How to fix the Unix configuration nightmare

Matthew Arnison
January 2002

Unix is steadily evolving into something much easier to use. The trick is to find tools that make things more friendly, but fit in well with existing tools and are easier for people to take and use for new projects.

The Linux distributions and the BSD ports system are like this, taking an existing wealth of software and working with its quirks to streamline the installation and upgrading of applicaitons and system software.

GNU have done a lot of good work in standardising the compilation of software on different operating systems (automake and configure), parsing command line options (getopts), and internationalisation (gettext).

One this that's still a mess, however, is configuring applications

There are useful general trends, like putting system-wise configuration in /etc, and personal preferences in files beginning with . in your home folder.

However, there is a complete zoo of configuration file formats. Some use the old Windows .INI format. Others use simple variable assignments. And some use natural language style syntax.

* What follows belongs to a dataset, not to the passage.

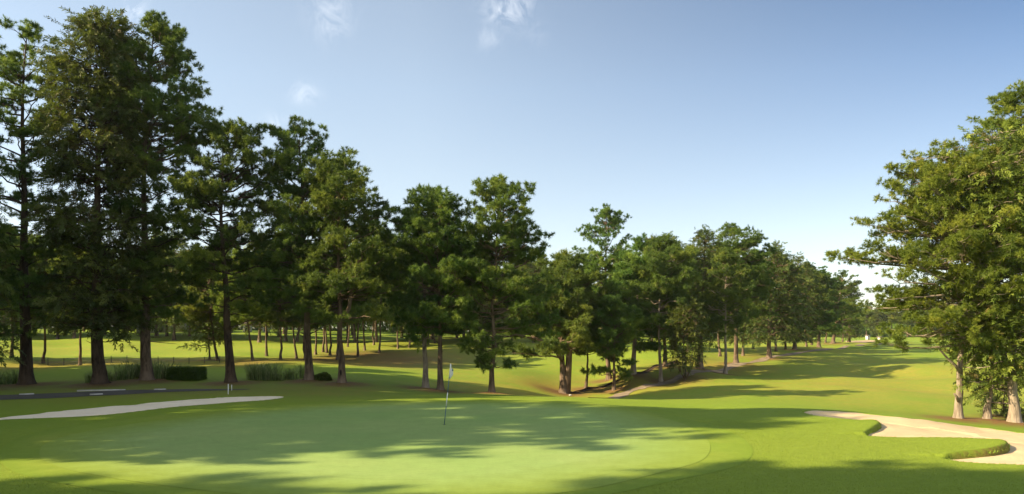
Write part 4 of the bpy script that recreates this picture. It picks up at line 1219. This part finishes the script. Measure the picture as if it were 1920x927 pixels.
# far buildings glimpsed between the trunks
def building(name, px, py, w, d, h, wall, label, rz=0.0, nwin=3, Y=None, cat='building'):
    X, Y_, Z = hit(px, py)
    if Y: X, Y_ = (px - CX) * Y / F, Y
    root = empty(name, (X, Y_, Z0(X, Y_)), label, cat, None, rz)
    b_ = MB(); b_.box((0, 0, h / 2 - .2), (w, d, h + .4)); b_.build('wall', M[wall], root)
    rv = [(-w / 2 - .3, -d / 2 - .3, h + .003), (w / 2 + .3, -d / 2 - .3, h + .003), (w / 2 + .3, d / 2 + .3, h + .003), (-w / 2 - .3, d / 2 + .3, h + .003), (-w / 2 - .3, 0, h + d * .22), (w / 2 + .3, 0, h + d * .22)]
    mesh_obj('roof', rv, [[(0, 1, 5, 4), (2, 3, 4, 5), (3, 2, 1, 0)], [(0, 4, 3), (1, 2, 5)]], M['roof'], root)
    for i in range(nwin):
        x = -w / 2 + w * (i + .5) / nwin
        if i == nwin // 2:
            b_ = MB(); b_.box((x, -d / 2 - .02, min(1.0, h * .42)), (min(.9, w * .3), .08, min(2.0, h * .84))); b_.build('door', M['wood_dark'], root)
        else:
            b_ = MB(); b_.box((x, -d / 2 - .02, h * .58), (min(1.1, w / nwin * .6), .07, h * .38)); wn = b_.build('window', M['white_wall'], root)
            b_ = MB(); b_.box((x, -d / 2 - .05, h * .58), (min(.95, w / nwin * .5), .05, h * .31)); b_.build('pane', M['glass'], wn)
    return root


building('grey_building', 312, 626, 9, 6, 2.9, 'grey_wall', 'grey low building glimpsed between trunks left of the young conifer', 0, 5, 150)
building('white_shed', 464, 626, 1.4, 1.4, 1.6, 'white_wall', 'small white shed glimpsed behind the curved leaning pine', 0, 1, 158, 'shed')
building('white_shed', 499, 626, 1.1, 1.2, 1.5, 'white_wall', 'small white shed glimpsed beside the pale slim pine', 0, 1, 158, 'shed')
building('white_shed', 1627, 634, 1.0, 1.0, 1.3, 'white_wall', 'tiny upright white hut under the hazy trees of the right fairway', 0, 1, 240, 'shed')
building('white_shed', 1651, 635, 1.4, 1.1, .75, 'white_wall', 'low white hut right of the tiny upright one, far away', 0, 1, 240, 'shed')

# ------------------------------------------------------------------ sky, sun, camera
w = bpy.data.worlds.new('World'); scene.world = w; w.use_nodes = True
nt = w.node_tree; nt.nodes.clear()
wo = nt.nodes.new('ShaderNodeOutputWorld'); bg = nt.nodes.new('ShaderNodeBackground'); sky = nt.nodes.new('ShaderNodeTexSky')
sky.sky_type = 'NISHITA'; sky.sun_disc = False
sky.sun_elevation = R(SUN_EL); sky.sun_rotation = SKY['rs'] * math.atan2(SUN_DIR[0], SUN_DIR[1]); sky.altitude = 1500
sky.air_density = SKY['air']; sky.dust_density = SKY['dust']; sky.ozone_density = SKY['ozone']
bg.inputs['Strength'].default_value = SKY['strength']
tc = nt.nodes.new('ShaderNodeTexCoord')
sep = nt.nodes.new('ShaderNodeSeparateXYZ'); nt.links.new(tc.outputs['Generated'], sep.inputs[0])
u = math_node(nt, 'DIVIDE', sep.outputs[0], math_node(nt, 'MAXIMUM', sep.outputs[1], .05))
v = math_node(nt, 'DIVIDE', sep.outputs[2], math_node(nt, 'MAXIMUM', sep.outputs[1], .05))
cb = nt.nodes.new('ShaderNodeCombineXYZ'); nt.links.new(u, cb.inputs[0]); nt.links.new(v, cb.inputs[1])
mask = None
for px, py, rx, ry, a in CLOUDS:
    du = math_node(nt, 'MULTIPLY', math_node(nt, 'SUBTRACT', u, (px - CX) / F), F / rx)
    dv = math_node(nt, 'MULTIPLY', math_node(nt, 'SUBTRACT', v, (HY - py) / F), F / ry)
    r2 = math_node(nt, 'ADD', math_node(nt, 'MULTIPLY', du, du), math_node(nt, 'MULTIPLY', dv, dv))
    g = math_node(nt, 'MULTIPLY', math_node(nt, 'POWER', 2.718, math_node(nt, 'MULTIPLY', r2, -1.0)), a)
    mask = g if mask is None else math_node(nt, 'MAXIMUM', mask, g)
nz = noise_node(nt, cb.outputs[0], 34, 8, .66, (1, .7, 1), 1.1)
nz = math_node(nt, 'MULTIPLY', math_node(nt, 'SUBTRACT', nz, .42), 3.4, clamp=True)
cm = math_node(nt, 'MULTIPLY', mask, nz, clamp=True)
hs = nt.nodes.new('ShaderNodeHueSaturation'); hs.inputs['Saturation'].default_value = SKY['sat']
nt.links.new(sky.outputs[0], hs.inputs['Color'])
# the air is hazier and paler on the sunny side, deeper blue away from it
az = math_node(nt, 'MULTIPLY_ADD', sep.outputs[0], 1.0, .12, clamp=True)
hi = math_node(nt, 'MULTIPLY', az, math_node(nt, 'MULTIPLY_ADD', sep.outputs[2], 2.2, -.05, clamp=True), clamp=True)
hsc = mix(nt, 1.0, hs.outputs[0], mix(nt, math_node(nt, 'MULTIPLY', sep.outputs[2], 3.2, clamp=True), (.94, .855, .735), (1.05, 1.075, 1.01)), 'MULTIPLY')
deep = mix(nt, 1.0, hsc, (.22, .36, .56), 'MULTIPLY')
skyc = mix(nt, math_node(nt, 'MULTIPLY', hi, 1.7, clamp=True), hsc, deep)
# broken cloud added out of view, overhead and behind the camera, as fill light
oh = math_node(nt, 'MULTIPLY', math_node(nt, 'MAXIMUM', math_node(nt, 'MULTIPLY_ADD', sep.outputs[2], 4.0, -2.3), math_node(nt, 'MULTIPLY_ADD', sep.outputs[1], -4.0, -.6)), 1.0, clamp=True)
on = math_node(nt, 'MULTIPLY_ADD', noise_node(nt, tc.outputs['Generated'], 3.0, 5, .6), 2.6, -.75, clamp=True)
skyc = mix(nt, math_node(nt, 'MULTIPLY', oh, on), skyc, SKY['over'])
cl = mix(nt, math_node(nt, 'MULTIPLY', cm, .62, clamp=True), skyc, SKY['cloud'])
nt.links.new(cl, bg.inputs['Color']); nt.links.new(bg.outputs[0], wo.inputs['Surface'])

# thin afternoon haze
m, nt, out = new_mat('haze_air')
pv = nt.nodes.new('ShaderNodeVolumePrincipled'); pv.inputs['Color'].default_value = (.86, .90, .94, 1); pv.inputs['Density'].default_value = HAZE
pv.inputs['Anisotropy'].default_value = .2
nt.links.new(pv.outputs[0], out.inputs['Volume'])
zlo, zhi = float(ZG.min()) - 1.0, 45.0
if HAZE > 0:
    b_ = MB(); b_.box((0, 715, (zlo + zhi) / 2), (1840, 1620, zhi - zlo)); tag(b_.build('haze', m), kind='stuff')
scene.cycles.volume_bounces = 0

sd_ = bpy.data.lights.new('sun', 'SUN'); sd_.energy = SUN_E; sd_.angle = R(.53); sd_.color = SUN_C
so = bpy.data.objects.new('sun', sd_); COL.objects.link(so)
hx = math.hypot(*SUN_DIR)
dvec = Vector((SUN_DIR[0] / hx * math.cos(R(SUN_EL)), SUN_DIR[1] / hx * math.cos(R(SUN_EL)), math.sin(R(SUN_EL))))
so.rotation_euler = dvec.to_track_quat('Z', 'Y').to_euler(); so.location = (-30, 0, 40)

cam = bpy.data.cameras.new('camera'); cam.sensor_width = 36; cam.lens = 36 * F / 1920; cam.clip_end = 5000; cam.clip_start = .1
cam.shift_y = (HY - 463.5) / 1920
co = bpy.data.objects.new('camera', cam); COL.objects.link(co); co.location = (0, 0, CAM_H); co.rotation_euler = (R(90), 0, 0)
scene.camera = co

scene.render.engine = 'CYCLES'
scene.cycles.use_denoising = True
scene.cycles.max_bounces = 8; scene.cycles.diffuse_bounces = 5; scene.cycles.glossy_bounces = 1; scene.cycles.transmission_bounces = 3
scene.view_settings.view_transform = 'Standard'; scene.view_settings.look = 'None'
scene.view_settings.gamma = 1; scene.view_settings.use_curve_mapping = False
scene.view_settings.exposure = EXPOSURE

Now a certain amount of diversity is healthy. But in this case it makes it a bit of a black art to build user-friendly and powerful configuration tools for all the software on a machine.

There have been various noble attempts.

Some popular packages, like apache and samba, have had point-and-click front-ends built for them. But each front-end works differently. Other packages, notably the linux kernel and Debian debconf, have a range of different interfaces depending on the user's taste, from a raw text file and vi, to a text-based menu system, to graphical point-and-click.

Another approach is to custom build a consistent set of front ends for a lot of different software configurations, such as the GNOME and KDE control panels, the linuxconf project, and dotfile.

I don't think I need to go into much detail as to what a mess the Windows registry is. It does provide a certain amount of power for graphical applications, but the text-level access is shoddy and cryptic, and a binary database seems to be an inherently unstable and inflexible way of storing data.

A new approach

All of the above efforts have made things better. But none of these projects have quite pulled off the kind of user-interface consistency that Windows and MacOS have.

But despite an apparent messy situation, I think that Unix may not be very far off from a workable solution.

Obviously it's possible - reports are that MacOS X has pulled off a very nice graphical front-end to Unix. However, that front-end is the bit they're keeping closed, so the other Unix systems are going to build need something free.

The solution I think lies in combining the best of the approaches I listed above. It's vital that it be somehting that can work with existing programs, but also is attractive to developers to incorporate into new versions and new projects. Without integration into the applications, it's always going to be a bit of a dodgy hack (see linuxconf) that makes it difficult to change the configuration file in a variety of ways.

Like previous successful Unix evolutions, it needs to plug into current technology in a way that gives something back to the developer pretty quickly, and make it easy and inviting to be used in both existing and new projects. Getting the developer involved is crucial for making sure the configuration manager keeps up to date with changes in the application, which I believe is a big part of the success of standards like gettext and configure.

It needs to accomodate diversity (the opposite of the One Registry approach, which I think will never fly on Unix). And it needs to be tenacious: it should be useful even with minimal information, but take good advantage of as much information as is given.

It needs to help both the user and the developer. It helps the developer by automating and cleaning up the their configuration handling and documentation. It helps the user by providing flexibility and consistency.

Here's an outline of how it might work:

With such a system Unix could go even further than Windows and Mac, providing the ease-of-use of graphical configuration, with the flexibility and security of remote text-based configuration, and the power of programmatic access to read and change configurations throughout the system.

If this seems like a good idea, then all we need is a team of programmers and documenters to write it. It seems like a lot of work, but with the right touch, and strategic initial energy, it would be something that attracted contributions from a lot of different angles.